** START OF DATA SECTION **
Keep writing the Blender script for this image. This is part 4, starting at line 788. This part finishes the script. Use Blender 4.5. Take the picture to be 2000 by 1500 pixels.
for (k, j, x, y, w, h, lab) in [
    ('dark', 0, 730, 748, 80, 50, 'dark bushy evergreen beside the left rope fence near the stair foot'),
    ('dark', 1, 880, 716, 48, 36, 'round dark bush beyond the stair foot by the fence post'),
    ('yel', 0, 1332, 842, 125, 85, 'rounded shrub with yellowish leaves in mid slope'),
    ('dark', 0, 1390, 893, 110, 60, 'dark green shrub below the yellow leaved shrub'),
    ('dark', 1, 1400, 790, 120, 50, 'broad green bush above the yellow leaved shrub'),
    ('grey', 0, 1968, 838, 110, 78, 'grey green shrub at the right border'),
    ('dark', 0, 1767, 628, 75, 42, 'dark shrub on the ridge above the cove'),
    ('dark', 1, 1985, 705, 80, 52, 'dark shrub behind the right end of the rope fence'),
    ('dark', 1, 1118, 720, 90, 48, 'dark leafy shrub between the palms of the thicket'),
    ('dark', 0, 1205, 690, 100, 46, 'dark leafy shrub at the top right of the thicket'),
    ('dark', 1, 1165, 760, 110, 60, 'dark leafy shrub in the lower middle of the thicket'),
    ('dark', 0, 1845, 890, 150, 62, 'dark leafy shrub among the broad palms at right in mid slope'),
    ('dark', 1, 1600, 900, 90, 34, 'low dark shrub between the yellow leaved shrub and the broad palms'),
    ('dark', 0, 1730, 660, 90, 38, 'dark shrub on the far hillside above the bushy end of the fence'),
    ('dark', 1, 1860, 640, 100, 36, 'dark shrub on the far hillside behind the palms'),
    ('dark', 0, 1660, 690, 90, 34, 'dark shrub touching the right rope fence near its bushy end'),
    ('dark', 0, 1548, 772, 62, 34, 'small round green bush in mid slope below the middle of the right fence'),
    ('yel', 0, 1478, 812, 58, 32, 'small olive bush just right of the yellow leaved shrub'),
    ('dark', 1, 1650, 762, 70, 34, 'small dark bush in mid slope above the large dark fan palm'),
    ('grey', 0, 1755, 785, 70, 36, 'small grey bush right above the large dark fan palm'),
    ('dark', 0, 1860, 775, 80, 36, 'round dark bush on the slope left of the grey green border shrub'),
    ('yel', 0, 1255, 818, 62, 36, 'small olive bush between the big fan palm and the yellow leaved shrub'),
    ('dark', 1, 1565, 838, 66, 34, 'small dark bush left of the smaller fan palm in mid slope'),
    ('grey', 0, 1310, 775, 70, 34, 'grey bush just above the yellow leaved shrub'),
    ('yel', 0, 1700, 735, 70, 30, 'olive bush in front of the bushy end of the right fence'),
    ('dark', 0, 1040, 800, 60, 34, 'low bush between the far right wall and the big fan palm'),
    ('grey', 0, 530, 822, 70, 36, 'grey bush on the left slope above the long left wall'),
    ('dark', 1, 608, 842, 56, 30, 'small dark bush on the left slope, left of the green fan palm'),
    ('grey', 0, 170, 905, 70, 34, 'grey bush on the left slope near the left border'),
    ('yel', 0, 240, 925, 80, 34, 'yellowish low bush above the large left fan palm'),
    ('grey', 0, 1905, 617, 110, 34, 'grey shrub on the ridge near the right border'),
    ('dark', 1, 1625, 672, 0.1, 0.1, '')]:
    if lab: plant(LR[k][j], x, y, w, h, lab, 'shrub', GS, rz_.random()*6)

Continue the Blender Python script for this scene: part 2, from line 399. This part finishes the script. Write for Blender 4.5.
** END OF DATA SECTION **
▶ DESCRIPTION OF THE TASK: Pull out each line holding the string "this".

▶ EXERCISE RESULT:
Keep writing the Blender script for this image. This is part 4, starting at line 788. This part finishes the script. Use Blender 4.5. Take the picture to be 2000 by 1500 pixels.
Continue the Blender Python script for this scene: part 2, from line 399. This part finishes the script. Write for Blender 4.5.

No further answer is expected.